The Instability of Stablecoins Amid Regulators’ Scrutiny

With the regulators ramping up their scrutiny around stablecoins, the white to the otherwise grey, rough and volatile cryptocurrency is in for some unstable times.

Post the Terra-Luna loss that shook the world and saw investors lose $40 billion, US lawmakers are contemplating imposing a two-year ban on algorithmic stablecoins such as TerraUSD. Crypto exchanges Binance, and closer home, WazirX, have delisted Circle, the second largest stablecoin by market cap, preventing any investor deposits in the coin. Globally, too, whales i.e significant holders, who constitute the top 1% of all crypto addresses, have been declining over the past few months.

Rajagopal Menon, Vice-President, WazirX, said: “Stablecoins inherently pose a unique dilemma for regulators in the US, and the world at large.
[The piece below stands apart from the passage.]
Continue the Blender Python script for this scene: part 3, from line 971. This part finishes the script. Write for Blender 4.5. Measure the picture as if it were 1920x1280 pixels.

On the one hand, they are a way of maintaining the dollar status as the world’s reserve currency as they peg to government-issued currencies such as the U.S. dollar. On the other hand, they pose an inherent financial risk.”

The move to delist Circle should just be seen as a measure to better liquidity and capital effectiveness on part of Binance, the largest crypto exchange in the world by trade volumes, said Punit Agarwal, Founder and CEO, KoinX.

However, Mahin Gupta, Founder of Liminal, thinks of it as a competitive move. “The USDC getting delisted is simply a business move by competitors, e.g. Binance, to promote its native stablecoins BUSD. Recently, Binance delisted various non-prominent coins like USDC, TUSD, etc. This move will help Binance promote its stablecoin. It will also help in concentrating more liquidity in one order book against several stablecoin trading pads. In addition, the stablecoin treasury is a yield-generating asset that adds to the revenue, so it is in the best interest of Binance to promote their stablecoins,” he said.

It augurs well for Binance, the issuer of the third largest stablecoin BUSD, which has a market cap of $20 billion. By effectively restricting USDC, whose market cap has now dropped to $49 billion on its platform, the only major competitor is Tether, whose current market cap is $67 billion.

But Agrawal thinks this move might turn out to be good for Circle as well.

“There are a lot of myths regarding the USDC delisting. Major exchanges announced that the existing USDC, USDP & TUSD balances in user accounts will be automatically converted to BUSD. Any new deposits of USDC, USDP & TUSD will also be converted into BUSD in the future. The change was meant to improve liquidity and capital efficiency. To be clear, major exchanges are not delisting USDC, only spot and future pairs are stopped.”

“Removing most of the stablecoin pairs simplifies the task of market makers and minimizes liquidity fragmentation. It also makes the user experience better as users no longer need to convert their USDC into BUSD or USDT each time they want to margin trade perps on the exchanges. Due to the restricted liquidity of BUSD outside major exchanges, customers have to convert the BUSD into USDC in order to use it in the other exchanges. This is advantageous for USDC as well,” he continued.

The largest stablecoin by market capitalization, Tether, is also under serious pressure. For long, Tether has claimed it is completely backed by US dollar, reinforcing some sense of calm into investors rattled by algo-stablecoins like TerraUSD. Such coins have no physical funds backing them.

Now, Tether will be required to produce documents to establish its USDT reserves, including account statements of banks and other institutions linked to its funds. According to CEO, Giottus Crypto Platform, “When glancing over the stablecoin segment in cryptocurrency, ignoring Tether (USDT) is impossible. Initially, it was promised that every Tether would be back 1-to-1 by traditional currency. That changed in 2019, when the company rephrased it to “100% backed by our reserves, including traditional currency.” Moreover, there is a mention of “including assets and receivables from loans made by Tether to third parties and affiliate entities”.

“That latter half stirred much controversy, as there has been wild speculation as to how the same people run Bitfinex and Tether. Making matters worse, Tether’s lawyers admitted in late 2019 that every Tether was only 74% backed. The company eventually settled a court case with the New York state. Moreover, the attorney general’s office concluded Tether has “no reserves to back the stable coins in circulation for periods of time”,” he noted.

However, he signed off noting that all these developments in the US crypto regulation space are at a nascent stage, and more details will be needed.